**Task details**
Copy the material that follows word for word and omit its pictures.

=== Supplied material ===

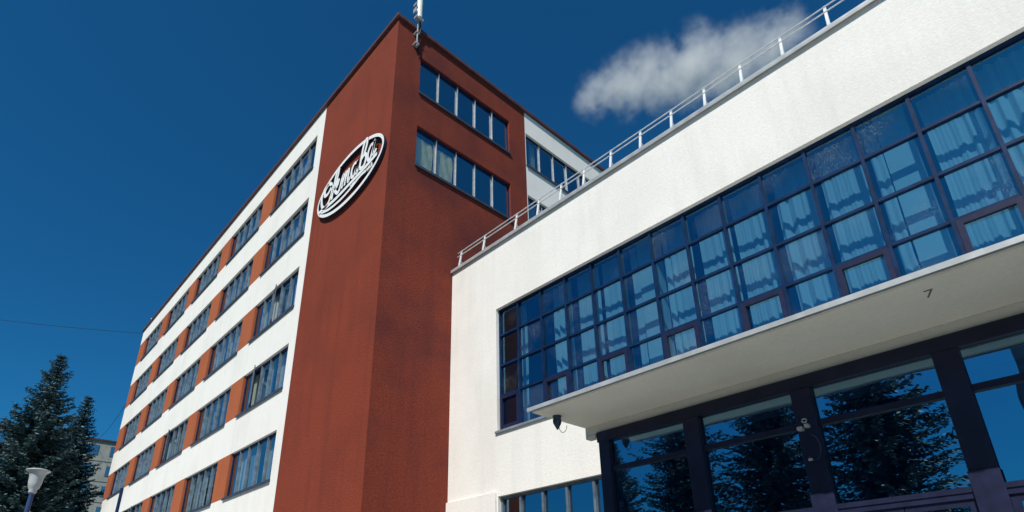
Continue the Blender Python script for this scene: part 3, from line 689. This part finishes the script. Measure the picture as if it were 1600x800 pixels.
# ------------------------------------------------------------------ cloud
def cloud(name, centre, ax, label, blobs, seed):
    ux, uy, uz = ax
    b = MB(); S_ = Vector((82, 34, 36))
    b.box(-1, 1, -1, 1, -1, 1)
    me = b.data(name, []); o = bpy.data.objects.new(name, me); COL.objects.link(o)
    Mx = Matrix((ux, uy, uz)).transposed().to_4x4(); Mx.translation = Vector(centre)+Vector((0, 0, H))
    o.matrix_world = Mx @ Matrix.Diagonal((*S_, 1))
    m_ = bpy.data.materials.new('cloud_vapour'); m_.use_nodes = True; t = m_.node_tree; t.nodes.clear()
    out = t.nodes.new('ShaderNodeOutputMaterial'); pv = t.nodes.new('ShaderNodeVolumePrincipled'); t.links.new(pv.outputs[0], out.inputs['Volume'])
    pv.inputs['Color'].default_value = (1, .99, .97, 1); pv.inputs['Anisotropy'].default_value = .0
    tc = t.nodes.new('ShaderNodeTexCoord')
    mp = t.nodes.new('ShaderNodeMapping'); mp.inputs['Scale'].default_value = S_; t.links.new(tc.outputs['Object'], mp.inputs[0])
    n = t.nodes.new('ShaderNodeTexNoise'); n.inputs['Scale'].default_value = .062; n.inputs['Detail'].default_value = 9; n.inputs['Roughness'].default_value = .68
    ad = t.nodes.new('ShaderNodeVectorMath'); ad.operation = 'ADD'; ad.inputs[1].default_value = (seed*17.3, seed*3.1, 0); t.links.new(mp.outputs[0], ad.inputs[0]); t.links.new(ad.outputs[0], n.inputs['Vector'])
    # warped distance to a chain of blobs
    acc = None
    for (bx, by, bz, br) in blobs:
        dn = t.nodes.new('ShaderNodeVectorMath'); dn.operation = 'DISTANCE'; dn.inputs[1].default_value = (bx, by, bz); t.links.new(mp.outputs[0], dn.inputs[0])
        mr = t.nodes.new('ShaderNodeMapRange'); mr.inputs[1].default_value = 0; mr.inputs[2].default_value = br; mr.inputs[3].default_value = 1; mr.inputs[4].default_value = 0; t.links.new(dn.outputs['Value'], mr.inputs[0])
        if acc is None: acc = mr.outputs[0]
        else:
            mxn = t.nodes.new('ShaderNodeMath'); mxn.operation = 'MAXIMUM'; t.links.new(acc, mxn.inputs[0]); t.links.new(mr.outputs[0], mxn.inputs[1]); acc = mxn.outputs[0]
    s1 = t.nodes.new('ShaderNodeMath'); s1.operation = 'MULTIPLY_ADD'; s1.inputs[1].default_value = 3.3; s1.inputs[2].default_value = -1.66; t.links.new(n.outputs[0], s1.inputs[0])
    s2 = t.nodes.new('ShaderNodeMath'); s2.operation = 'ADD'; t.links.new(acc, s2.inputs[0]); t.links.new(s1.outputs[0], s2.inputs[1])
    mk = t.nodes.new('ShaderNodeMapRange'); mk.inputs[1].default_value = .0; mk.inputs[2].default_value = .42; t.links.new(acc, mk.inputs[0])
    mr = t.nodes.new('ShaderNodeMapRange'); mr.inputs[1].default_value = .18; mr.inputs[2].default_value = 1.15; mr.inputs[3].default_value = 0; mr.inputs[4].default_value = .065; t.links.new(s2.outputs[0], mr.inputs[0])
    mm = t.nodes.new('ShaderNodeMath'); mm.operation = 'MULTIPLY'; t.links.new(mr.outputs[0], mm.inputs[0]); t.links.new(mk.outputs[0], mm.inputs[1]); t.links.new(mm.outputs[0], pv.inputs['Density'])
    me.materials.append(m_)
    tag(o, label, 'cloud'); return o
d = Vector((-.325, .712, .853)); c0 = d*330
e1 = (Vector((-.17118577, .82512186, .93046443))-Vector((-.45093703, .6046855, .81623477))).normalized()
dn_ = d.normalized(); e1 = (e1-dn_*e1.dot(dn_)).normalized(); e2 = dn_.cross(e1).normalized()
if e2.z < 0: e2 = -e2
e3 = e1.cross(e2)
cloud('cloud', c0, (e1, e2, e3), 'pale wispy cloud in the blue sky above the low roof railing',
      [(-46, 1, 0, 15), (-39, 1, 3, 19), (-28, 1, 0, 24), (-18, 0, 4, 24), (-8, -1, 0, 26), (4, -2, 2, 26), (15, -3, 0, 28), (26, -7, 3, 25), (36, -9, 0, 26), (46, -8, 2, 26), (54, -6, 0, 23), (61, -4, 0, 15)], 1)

===

**Finished exercise**
Continue the Blender Python script for this scene: part 3, from line 689. This part finishes the script. Measure the picture as if it were 1600x800 pixels.
# ------------------------------------------------------------------ cloud
def cloud(name, centre, ax, label, blobs, seed):
    ux, uy, uz = ax
    b = MB(); S_ = Vector((82, 34, 36))
    b.box(-1, 1, -1, 1, -1, 1)
    me = b.data(name, []); o = bpy.data.objects.new(name, me); COL.objects.link(o)
    Mx = Matrix((ux, uy, uz)).transposed().to_4x4(); Mx.translation = Vector(centre)+Vector((0, 0, H))
    o.matrix_world = Mx @ Matrix.Diagonal((*S_, 1))
    m_ = bpy.data.materials.new('cloud_vapour'); m_.use_nodes = True; t = m_.node_tree; t.nodes.clear()
    out = t.nodes.new('ShaderNodeOutputMaterial'); pv = t.nodes.new('ShaderNodeVolumePrincipled'); t.links.new(pv.outputs[0], out.inputs['Volume'])
    pv.inputs['Color'].default_value = (1, .99, .97, 1); pv.inputs['Anisotropy'].default_value = .0
    tc = t.nodes.new('ShaderNodeTexCoord')
    mp = t.nodes.new('ShaderNodeMapping'); mp.inputs['Scale'].default_value = S_; t.links.new(tc.outputs['Object'], mp.inputs[0])
    n = t.nodes.new('ShaderNodeTexNoise'); n.inputs['Scale'].default_value = .062; n.inputs['Detail'].default_value = 9; n.inputs['Roughness'].default_value = .68
    ad = t.nodes.new('ShaderNodeVectorMath'); ad.operation = 'ADD'; ad.inputs[1].default_value = (seed*17.3, seed*3.1, 0); t.links.new(mp.outputs[0], ad.inputs[0]); t.links.new(ad.outputs[0], n.inputs['Vector'])
    # warped distance to a chain of blobs
    acc = None
    for (bx, by, bz, br) in blobs:
        dn = t.nodes.new('ShaderNodeVectorMath'); dn.operation = 'DISTANCE'; dn.inputs[1].default_value = (bx, by, bz); t.links.new(mp.outputs[0], dn.inputs[0])
        mr = t.nodes.new('ShaderNodeMapRange'); mr.inputs[1].default_value = 0; mr.inputs[2].default_value = br; mr.inputs[3].default_value = 1; mr.inputs[4].default_value = 0; t.links.new(dn.outputs['Value'], mr.inputs[0])
        if acc is None: acc = mr.outputs[0]
        else:
            mxn = t.nodes.new('ShaderNodeMath'); mxn.operation = 'MAXIMUM'; t.links.new(acc, mxn.inputs[0]); t.links.new(mr.outputs[0], mxn.inputs[1]); acc = mxn.outputs[0]
    s1 = t.nodes.new('ShaderNodeMath'); s1.operation = 'MULTIPLY_ADD'; s1.inputs[1].default_value = 3.3; s1.inputs[2].default_value = -1.66; t.links.new(n.outputs[0], s1.inputs[0])
    s2 = t.nodes.new('ShaderNodeMath'); s2.operation = 'ADD'; t.links.new(acc, s2.inputs[0]); t.links.new(s1.outputs[0], s2.inputs[1])
    mk = t.nodes.new('ShaderNodeMapRange'); mk.inputs[1].default_value = .0; mk.inputs[2].default_value = .42; t.links.new(acc, mk.inputs[0])
    mr = t.nodes.new('ShaderNodeMapRange'); mr.inputs[1].default_value = .18; mr.inputs[2].default_value = 1.15; mr.inputs[3].default_value = 0; mr.inputs[4].default_value = .065; t.links.new(s2.outputs[0], mr.inputs[0])
    mm = t.nodes.new('ShaderNodeMath'); mm.operation = 'MULTIPLY'; t.links.new(mr.outputs[0], mm.inputs[0]); t.links.new(mk.outputs[0], mm.inputs[1]); t.links.new(mm.outputs[0], pv.inputs['Density'])
    me.materials.append(m_)
    tag(o, label, 'cloud'); return o
d = Vector((-.325, .712, .853)); c0 = d*330
e1 = (Vector((-.17118577, .82512186, .93046443))-Vector((-.45093703, .6046855, .81623477))).normalized()
dn_ = d.normalized(); e1 = (e1-dn_*e1.dot(dn_)).normalized(); e2 = dn_.cross(e1).normalized()
if e2.z < 0: e2 = -e2
e3 = e1.cross(e2)
cloud('cloud', c0, (e1, e2, e3), 'pale wispy cloud in the blue sky above the low roof railing',
      [(-46, 1, 0, 15), (-39, 1, 3, 19), (-28, 1, 0, 24), (-18, 0, 4, 24), (-8, -1, 0, 26), (4, -2, 2, 26), (15, -3, 0, 28), (26, -7, 3, 25), (36, -9, 0, 26), (46, -8, 2, 26), (54, -6, 0, 23), (61, -4, 0, 15)], 1)